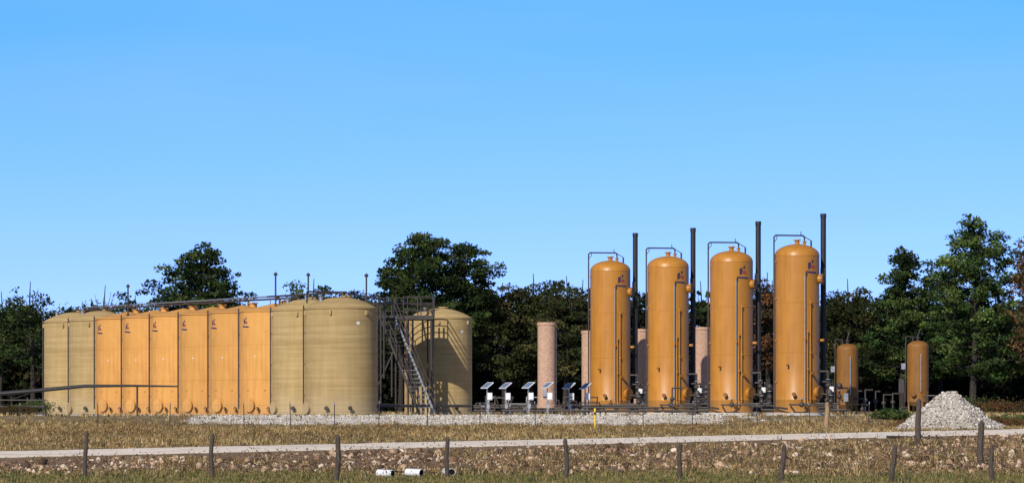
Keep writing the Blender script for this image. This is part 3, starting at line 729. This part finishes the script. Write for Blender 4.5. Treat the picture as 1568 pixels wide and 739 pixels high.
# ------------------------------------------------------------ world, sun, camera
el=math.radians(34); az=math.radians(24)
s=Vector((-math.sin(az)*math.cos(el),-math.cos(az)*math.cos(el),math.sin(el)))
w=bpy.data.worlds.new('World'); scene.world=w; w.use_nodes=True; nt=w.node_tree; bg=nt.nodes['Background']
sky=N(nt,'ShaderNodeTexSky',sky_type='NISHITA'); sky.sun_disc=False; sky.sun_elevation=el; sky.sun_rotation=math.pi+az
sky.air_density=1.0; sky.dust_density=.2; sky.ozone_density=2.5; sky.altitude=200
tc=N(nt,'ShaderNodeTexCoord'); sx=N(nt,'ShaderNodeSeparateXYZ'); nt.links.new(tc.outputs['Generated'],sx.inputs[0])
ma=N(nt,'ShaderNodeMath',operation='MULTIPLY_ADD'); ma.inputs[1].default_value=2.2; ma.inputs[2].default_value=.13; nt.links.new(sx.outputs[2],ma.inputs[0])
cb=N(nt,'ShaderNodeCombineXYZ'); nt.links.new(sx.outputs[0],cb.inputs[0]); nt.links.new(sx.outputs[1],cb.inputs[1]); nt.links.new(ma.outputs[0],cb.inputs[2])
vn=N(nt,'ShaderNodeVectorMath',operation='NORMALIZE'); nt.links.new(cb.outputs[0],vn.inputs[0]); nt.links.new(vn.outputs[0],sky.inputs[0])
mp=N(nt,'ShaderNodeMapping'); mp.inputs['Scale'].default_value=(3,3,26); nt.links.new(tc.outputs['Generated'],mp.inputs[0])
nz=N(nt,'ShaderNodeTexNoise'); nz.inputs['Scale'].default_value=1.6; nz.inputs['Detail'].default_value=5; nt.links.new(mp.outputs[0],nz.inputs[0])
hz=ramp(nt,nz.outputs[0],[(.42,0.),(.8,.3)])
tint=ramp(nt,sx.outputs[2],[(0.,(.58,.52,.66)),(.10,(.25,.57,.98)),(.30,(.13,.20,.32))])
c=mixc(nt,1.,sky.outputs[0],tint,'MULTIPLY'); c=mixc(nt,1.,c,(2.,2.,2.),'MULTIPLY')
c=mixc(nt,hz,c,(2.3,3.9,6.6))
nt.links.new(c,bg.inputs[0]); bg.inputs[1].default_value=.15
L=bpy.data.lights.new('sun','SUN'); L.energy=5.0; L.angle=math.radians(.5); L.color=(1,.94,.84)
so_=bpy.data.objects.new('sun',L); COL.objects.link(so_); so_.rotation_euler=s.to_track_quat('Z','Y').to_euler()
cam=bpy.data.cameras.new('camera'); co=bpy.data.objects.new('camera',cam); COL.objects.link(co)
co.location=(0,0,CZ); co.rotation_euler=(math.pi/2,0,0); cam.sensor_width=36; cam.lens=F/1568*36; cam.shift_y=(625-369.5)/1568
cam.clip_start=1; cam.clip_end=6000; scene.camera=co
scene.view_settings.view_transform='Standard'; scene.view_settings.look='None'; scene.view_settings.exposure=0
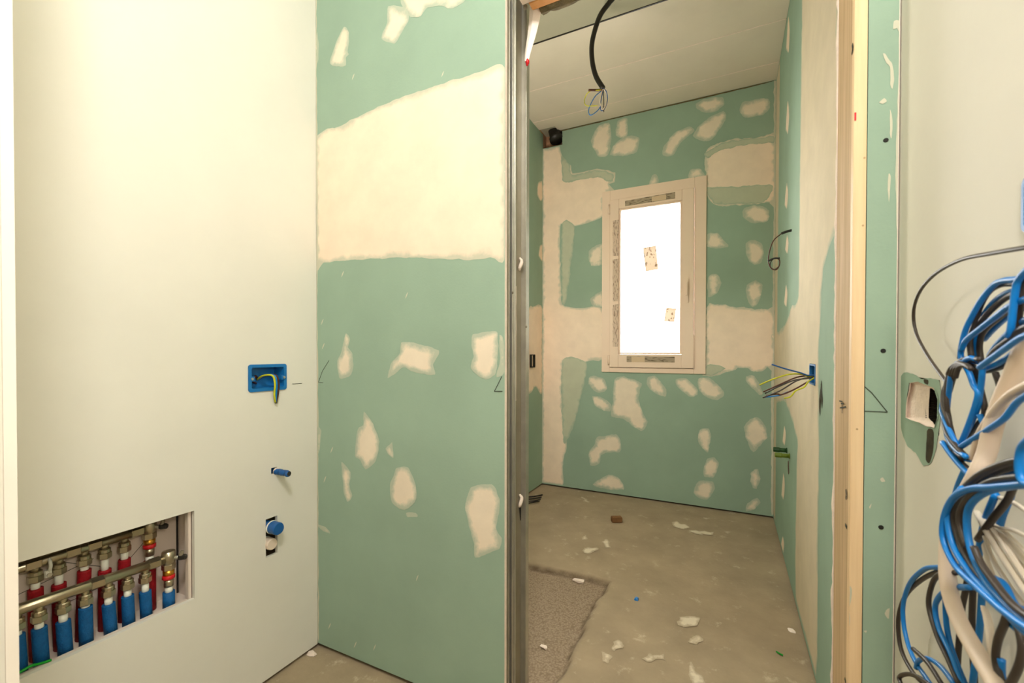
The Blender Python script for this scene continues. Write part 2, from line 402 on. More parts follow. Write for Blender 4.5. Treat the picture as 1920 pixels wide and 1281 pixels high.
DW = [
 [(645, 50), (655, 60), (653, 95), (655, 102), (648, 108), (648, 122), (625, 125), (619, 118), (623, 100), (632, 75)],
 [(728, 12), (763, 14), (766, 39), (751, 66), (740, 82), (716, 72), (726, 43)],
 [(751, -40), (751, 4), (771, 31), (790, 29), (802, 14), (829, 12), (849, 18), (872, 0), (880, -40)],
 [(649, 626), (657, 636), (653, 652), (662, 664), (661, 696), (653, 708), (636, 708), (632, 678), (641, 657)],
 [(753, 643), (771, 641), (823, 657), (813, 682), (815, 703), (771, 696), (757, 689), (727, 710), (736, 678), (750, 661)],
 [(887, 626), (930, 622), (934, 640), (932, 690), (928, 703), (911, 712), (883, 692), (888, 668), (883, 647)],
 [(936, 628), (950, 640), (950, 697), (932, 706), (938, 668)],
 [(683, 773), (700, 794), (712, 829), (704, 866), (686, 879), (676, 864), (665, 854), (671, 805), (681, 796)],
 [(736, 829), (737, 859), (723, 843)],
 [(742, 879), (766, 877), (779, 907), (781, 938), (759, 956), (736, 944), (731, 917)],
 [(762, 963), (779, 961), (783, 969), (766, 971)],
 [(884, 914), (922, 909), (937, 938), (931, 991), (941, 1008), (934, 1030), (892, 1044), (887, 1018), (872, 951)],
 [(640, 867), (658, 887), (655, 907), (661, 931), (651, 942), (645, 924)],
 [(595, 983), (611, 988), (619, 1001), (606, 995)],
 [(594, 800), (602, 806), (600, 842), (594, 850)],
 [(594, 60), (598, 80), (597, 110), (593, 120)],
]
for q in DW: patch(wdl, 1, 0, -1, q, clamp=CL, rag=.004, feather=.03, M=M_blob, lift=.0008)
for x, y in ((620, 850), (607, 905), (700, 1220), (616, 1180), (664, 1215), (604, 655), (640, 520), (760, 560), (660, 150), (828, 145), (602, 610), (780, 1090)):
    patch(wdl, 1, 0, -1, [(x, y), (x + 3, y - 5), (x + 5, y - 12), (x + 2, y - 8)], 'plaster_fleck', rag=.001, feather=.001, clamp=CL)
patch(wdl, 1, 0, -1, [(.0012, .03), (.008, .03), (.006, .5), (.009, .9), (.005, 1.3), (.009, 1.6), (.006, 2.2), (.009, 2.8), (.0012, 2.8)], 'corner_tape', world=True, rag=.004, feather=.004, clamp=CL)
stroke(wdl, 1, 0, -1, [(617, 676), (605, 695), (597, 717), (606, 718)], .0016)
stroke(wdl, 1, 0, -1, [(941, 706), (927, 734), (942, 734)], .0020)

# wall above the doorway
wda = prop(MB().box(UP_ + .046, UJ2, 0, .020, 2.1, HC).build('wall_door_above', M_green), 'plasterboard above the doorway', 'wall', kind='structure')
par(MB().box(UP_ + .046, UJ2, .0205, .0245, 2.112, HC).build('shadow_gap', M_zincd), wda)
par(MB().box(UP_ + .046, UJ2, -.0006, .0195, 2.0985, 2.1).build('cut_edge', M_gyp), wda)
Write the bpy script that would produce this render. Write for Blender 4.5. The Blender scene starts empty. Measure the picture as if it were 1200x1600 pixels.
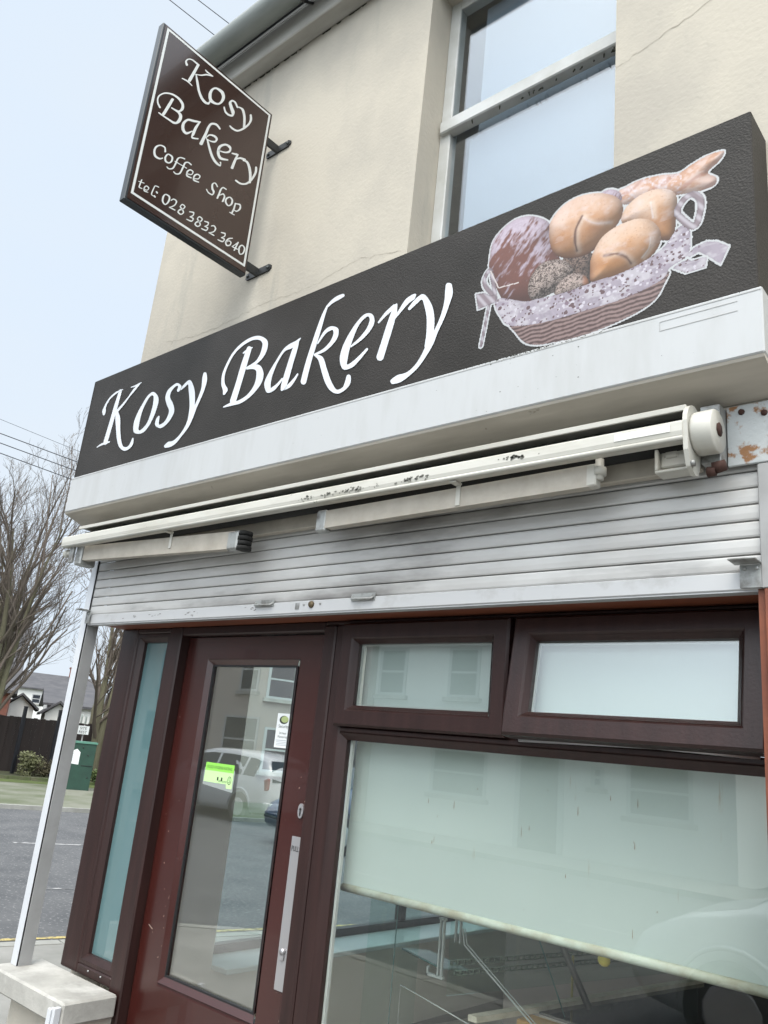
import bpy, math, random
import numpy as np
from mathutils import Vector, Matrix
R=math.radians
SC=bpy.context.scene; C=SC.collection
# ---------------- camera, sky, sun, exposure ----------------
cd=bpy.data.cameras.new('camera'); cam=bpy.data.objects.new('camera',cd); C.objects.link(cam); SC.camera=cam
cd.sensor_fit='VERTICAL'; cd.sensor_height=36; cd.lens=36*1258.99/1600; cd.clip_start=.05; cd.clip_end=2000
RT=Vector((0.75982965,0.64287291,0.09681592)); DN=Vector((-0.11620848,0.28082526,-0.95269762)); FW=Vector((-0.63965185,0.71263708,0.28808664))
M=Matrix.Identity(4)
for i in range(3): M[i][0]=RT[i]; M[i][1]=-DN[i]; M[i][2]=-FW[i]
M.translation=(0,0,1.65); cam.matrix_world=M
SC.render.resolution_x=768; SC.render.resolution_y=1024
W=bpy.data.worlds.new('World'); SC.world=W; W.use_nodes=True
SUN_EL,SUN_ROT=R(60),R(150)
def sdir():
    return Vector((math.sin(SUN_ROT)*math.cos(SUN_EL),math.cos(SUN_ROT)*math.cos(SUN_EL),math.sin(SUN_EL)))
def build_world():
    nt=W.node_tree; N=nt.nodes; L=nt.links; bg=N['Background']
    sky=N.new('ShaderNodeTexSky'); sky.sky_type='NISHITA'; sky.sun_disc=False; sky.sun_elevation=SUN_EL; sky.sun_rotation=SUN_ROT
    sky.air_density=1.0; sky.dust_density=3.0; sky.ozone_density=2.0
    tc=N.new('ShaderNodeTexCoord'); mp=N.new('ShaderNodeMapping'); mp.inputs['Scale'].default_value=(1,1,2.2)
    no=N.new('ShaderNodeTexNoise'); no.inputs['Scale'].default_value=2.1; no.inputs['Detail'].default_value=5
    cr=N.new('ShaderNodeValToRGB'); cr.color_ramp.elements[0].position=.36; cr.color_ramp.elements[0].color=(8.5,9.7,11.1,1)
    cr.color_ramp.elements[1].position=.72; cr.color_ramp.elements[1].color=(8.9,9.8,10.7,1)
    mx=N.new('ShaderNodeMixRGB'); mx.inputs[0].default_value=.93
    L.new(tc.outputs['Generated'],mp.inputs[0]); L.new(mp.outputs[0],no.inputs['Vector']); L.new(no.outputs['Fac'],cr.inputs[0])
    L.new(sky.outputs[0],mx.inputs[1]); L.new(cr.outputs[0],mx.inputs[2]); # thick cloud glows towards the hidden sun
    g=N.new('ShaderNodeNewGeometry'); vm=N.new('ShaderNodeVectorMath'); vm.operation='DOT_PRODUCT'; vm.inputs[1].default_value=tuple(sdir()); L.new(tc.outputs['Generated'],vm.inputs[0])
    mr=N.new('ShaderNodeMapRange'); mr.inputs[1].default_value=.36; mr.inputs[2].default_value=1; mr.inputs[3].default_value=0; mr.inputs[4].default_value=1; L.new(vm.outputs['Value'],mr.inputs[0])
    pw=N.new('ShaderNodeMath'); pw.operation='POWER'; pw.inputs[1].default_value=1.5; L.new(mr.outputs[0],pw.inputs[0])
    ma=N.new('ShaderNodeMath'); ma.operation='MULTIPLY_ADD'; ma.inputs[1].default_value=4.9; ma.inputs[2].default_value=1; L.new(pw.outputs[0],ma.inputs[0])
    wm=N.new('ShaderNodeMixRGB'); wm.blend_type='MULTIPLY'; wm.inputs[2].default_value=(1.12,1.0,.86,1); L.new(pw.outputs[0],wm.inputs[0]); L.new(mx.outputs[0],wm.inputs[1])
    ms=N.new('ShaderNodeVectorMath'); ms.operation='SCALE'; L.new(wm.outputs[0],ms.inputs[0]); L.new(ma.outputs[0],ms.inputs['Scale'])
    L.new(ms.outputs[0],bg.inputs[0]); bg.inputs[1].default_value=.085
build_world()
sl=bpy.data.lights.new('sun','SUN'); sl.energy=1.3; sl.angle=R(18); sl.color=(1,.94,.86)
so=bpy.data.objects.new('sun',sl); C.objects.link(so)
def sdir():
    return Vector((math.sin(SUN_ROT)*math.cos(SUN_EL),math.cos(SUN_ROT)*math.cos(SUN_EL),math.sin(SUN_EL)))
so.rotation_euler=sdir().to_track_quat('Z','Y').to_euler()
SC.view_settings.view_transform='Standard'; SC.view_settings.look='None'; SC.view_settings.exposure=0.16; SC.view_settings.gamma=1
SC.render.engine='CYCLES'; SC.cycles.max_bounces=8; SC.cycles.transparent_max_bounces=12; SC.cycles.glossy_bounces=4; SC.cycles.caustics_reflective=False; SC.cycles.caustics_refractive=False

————

» Short exercise
Going over the lines above, work out how many include "script", then give only that number.

» Answer to the exercise
3